Tuesday, October 16, 2018

33%- A Case of Forced Representation

I remember, as a primary level student writing sentences like Nepal is a patriarchal country without understanding the gravity of it. It is fair to say Nepal still is a patriarchal country. However women’s representation post people’s movement of 2062/63 B.S. has improved with the law guaranteeing 33% compulsory women participation. No doubt this was a huge win for women across the country but it came without real struggle. I am not saying that women in society didn’t struggle, they still do; what I am saying is this came without a structured protest, without a political battle from women themselves and at times felt a bit panspermic just like the concept of federalism and secularism in Nepal. Politicians will take pride in the fact that a women president, chief justice, speaker of the house have been there along with 33% representation then in constitution assembly and now representatives council. It would be naïve to think that these statistics is a fair representation of women in our society. As Benjamin Disraeli says there are three types of lies — lies, damn lies, and statistics.

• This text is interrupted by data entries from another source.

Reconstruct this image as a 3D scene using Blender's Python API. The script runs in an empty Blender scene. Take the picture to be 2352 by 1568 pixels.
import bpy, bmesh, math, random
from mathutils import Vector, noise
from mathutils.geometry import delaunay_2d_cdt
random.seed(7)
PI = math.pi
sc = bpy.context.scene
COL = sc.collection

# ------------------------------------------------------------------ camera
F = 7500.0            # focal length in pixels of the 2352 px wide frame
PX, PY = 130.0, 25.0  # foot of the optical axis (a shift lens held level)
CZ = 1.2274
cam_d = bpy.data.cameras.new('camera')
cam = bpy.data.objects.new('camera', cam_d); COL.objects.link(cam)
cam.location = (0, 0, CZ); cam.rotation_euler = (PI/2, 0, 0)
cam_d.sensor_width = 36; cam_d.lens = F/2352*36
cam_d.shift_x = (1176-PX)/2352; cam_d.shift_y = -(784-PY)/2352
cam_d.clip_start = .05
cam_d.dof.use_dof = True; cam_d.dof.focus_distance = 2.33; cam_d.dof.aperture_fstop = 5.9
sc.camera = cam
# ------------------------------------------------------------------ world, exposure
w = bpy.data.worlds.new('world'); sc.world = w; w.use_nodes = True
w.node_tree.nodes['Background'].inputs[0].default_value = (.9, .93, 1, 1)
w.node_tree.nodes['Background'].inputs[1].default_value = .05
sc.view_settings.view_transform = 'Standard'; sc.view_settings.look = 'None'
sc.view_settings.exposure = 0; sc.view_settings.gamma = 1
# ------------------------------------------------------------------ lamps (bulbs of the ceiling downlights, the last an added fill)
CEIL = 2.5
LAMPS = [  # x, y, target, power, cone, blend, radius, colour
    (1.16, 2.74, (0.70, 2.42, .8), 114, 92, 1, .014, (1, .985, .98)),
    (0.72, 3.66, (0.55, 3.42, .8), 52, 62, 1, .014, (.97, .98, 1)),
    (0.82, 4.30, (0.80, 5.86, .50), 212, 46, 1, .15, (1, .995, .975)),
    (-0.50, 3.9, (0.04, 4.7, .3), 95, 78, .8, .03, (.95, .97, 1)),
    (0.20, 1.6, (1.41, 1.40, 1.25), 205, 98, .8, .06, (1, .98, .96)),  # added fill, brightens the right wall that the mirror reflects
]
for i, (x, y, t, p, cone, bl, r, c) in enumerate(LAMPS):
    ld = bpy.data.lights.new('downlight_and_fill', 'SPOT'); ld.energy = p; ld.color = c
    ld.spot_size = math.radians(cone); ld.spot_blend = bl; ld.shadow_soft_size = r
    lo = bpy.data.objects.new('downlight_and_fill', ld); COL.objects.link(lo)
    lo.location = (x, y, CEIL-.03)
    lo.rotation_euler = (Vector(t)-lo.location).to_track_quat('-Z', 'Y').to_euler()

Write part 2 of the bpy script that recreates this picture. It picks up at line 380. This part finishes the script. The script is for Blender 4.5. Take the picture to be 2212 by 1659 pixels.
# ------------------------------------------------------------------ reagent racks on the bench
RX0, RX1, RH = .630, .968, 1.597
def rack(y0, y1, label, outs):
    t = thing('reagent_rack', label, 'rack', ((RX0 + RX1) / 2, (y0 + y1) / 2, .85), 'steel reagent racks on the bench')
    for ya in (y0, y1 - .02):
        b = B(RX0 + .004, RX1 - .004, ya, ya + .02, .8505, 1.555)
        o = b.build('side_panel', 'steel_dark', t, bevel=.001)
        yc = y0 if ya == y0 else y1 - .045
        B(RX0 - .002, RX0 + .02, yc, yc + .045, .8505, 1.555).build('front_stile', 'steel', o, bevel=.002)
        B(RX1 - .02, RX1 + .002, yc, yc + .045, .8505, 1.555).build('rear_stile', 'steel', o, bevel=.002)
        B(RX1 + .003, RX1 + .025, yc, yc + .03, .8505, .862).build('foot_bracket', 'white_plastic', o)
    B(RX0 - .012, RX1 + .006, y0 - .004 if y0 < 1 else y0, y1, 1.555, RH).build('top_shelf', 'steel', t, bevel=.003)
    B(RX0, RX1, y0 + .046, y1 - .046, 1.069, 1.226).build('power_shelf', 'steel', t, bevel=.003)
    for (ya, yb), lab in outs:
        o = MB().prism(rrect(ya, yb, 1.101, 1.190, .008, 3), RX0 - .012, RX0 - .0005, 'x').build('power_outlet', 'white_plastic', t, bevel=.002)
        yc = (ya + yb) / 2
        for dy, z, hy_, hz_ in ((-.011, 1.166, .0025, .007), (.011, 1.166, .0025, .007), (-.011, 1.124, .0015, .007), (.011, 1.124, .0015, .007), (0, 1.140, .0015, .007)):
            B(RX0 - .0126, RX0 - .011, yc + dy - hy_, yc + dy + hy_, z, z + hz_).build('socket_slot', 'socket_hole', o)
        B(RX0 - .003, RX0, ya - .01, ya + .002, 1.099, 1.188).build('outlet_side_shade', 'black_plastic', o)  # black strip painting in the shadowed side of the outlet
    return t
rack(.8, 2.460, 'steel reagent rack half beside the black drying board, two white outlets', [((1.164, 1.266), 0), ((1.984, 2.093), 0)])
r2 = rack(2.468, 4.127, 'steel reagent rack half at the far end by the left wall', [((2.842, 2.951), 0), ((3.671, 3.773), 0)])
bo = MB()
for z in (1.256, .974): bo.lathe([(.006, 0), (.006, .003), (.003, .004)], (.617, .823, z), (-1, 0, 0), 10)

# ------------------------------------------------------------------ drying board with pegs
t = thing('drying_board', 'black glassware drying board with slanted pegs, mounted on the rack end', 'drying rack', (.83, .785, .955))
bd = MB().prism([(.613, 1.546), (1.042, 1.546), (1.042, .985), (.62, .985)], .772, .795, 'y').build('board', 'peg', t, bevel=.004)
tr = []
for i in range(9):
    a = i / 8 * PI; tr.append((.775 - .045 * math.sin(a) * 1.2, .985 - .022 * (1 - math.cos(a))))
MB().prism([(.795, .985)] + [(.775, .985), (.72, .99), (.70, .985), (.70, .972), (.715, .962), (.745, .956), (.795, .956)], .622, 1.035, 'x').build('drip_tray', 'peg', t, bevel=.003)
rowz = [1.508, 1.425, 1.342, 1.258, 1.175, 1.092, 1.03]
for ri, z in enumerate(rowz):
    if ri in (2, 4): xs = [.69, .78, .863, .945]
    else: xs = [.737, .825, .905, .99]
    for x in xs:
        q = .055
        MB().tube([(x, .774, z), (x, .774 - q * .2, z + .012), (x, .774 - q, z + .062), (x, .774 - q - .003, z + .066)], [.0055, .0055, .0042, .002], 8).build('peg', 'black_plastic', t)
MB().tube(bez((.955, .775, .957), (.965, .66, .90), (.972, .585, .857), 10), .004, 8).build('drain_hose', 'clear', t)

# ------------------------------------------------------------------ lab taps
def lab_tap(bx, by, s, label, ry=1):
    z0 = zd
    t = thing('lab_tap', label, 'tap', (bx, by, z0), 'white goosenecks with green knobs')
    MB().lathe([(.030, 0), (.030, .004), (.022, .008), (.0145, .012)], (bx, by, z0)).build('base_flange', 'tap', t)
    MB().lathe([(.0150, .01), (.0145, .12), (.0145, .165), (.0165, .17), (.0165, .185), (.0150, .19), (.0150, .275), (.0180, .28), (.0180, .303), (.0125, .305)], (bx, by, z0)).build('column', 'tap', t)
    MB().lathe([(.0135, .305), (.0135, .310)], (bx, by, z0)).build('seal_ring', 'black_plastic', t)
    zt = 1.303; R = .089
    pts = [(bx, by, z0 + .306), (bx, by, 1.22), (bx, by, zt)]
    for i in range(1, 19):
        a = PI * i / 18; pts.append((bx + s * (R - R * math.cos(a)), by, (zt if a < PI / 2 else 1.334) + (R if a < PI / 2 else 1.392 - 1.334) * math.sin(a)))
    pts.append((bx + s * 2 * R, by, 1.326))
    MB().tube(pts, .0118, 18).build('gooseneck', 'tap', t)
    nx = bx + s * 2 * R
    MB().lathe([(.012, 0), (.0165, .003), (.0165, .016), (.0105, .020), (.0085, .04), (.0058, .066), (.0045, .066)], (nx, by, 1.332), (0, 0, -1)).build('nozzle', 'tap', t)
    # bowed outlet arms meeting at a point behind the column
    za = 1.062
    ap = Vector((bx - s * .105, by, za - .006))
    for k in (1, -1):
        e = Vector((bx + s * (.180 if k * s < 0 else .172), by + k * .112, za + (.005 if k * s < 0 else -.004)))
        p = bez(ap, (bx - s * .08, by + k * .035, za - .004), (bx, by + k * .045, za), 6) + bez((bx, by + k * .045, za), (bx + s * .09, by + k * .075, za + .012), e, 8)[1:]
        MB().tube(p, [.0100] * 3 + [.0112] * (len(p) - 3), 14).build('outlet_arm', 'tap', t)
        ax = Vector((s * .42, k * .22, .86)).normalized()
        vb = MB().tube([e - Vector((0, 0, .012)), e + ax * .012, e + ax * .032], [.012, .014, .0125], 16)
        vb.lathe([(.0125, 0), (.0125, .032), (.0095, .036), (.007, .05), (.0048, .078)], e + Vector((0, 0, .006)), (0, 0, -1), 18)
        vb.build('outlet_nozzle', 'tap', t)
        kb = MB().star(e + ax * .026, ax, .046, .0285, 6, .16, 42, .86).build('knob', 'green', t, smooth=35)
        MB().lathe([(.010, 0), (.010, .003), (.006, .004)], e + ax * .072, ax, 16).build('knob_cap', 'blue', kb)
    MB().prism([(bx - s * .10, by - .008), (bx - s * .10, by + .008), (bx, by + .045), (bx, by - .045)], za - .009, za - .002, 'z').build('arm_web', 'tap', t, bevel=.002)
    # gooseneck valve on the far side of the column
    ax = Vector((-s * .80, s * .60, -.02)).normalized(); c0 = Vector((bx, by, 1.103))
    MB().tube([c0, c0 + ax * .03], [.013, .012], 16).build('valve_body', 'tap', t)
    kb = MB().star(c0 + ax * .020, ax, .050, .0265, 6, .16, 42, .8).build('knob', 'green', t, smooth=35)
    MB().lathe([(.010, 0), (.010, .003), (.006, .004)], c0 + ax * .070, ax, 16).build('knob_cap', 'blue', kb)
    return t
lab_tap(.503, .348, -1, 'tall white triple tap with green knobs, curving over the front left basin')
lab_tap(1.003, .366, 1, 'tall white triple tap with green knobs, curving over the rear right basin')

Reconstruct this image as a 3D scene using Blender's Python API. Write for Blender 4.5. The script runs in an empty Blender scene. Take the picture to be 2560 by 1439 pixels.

The premise is formation of zone sanchalak samiti (a farmer’s executive body that plans and implements programs in the respective command areas cooperating with respective zone implementation unit of PMAMP) in vegetable zone Dhading under Prime Minister Agriculture Modernization Project (PMAMP). All the representatives from listed vegetable cooperatives, farmers groups and private firms had been gathered at Shree Chandrodaya higher secondary school, Bishaltar. The total number of members in that samiti to be formed is 9 and the total wards in the area is 15, so the equation of equal representation from each ward is out of the question. There already is disagreement regarding which wards to forsake its own representative and get combined with another ward. The disagreement got really heated when 3 out of those 9 had to be filled compulsory by female and one of the female had to have one of the three vital posts of the committee.
No one wanted to send a female representative from their ward. There were calls that the wards nearer to the office of zone implementation unit should give female leaders as they are nearby and females from nearby would attend the meetings easily after finishing their household chores. With some discord two nearby wards complied and now to the relief of male representatives and farmer leaders only one female had to be chosen. Then the call began and each ward was asked one by one if they could send a female representative to the committee and each one of them declined. It was supposedly a loss if they couldn’t get a male to represent their wards.
In this meeting there already was a compulsion set by zone implementation unit to the cooperatives that one out of the three representatives to attend this committee formation meeting had to be female. So, there were fair number of female present in this meeting but no more than what was compulsory prescribed by the zone implementation unit. One could easily see that only four female representatives were sitting on the front row and rests of them were languishing at the end of the hall. There were clearly segments of male and female which formed in itself like magic. An alien observing this meeting would have probably guessed this segregated seating of male and female as a human decorum.
Hours were spent negotiating this very point and a couple of women burst their anger with disgust towards the proceedings and the manner in which female participation was being discussed not by some autocrats of bygone era but by their brothers, fathers and neighbors. One woman from the back stood up and asked why just three and why not all nine positions be held by women if they are capable. She pointed out to the fact that large numbers of males from community had migrated abroad for jobs and females were already lifting the bulk share of work in the field and made a case that the same be held true at this proposed samiti. No one disagreed with her, no one replied to her claim, everyone was silenced and the discussion moved on. It was not hard to see that no one entertained her statement as a realistic solution. This meeting could not reach to a conclusion and couldn’t set the template for committee formation and a deadline of a week was set for negotiation and committee formation.
I was there to learn how farmers discuss, work and solve their issues. I observed that, learned a thing or two. I left the hall with this thought- can woman in Nepal fight beyond their allocated 33% and earn their place at the table or will submit to their male counterparts and relish in their 33%?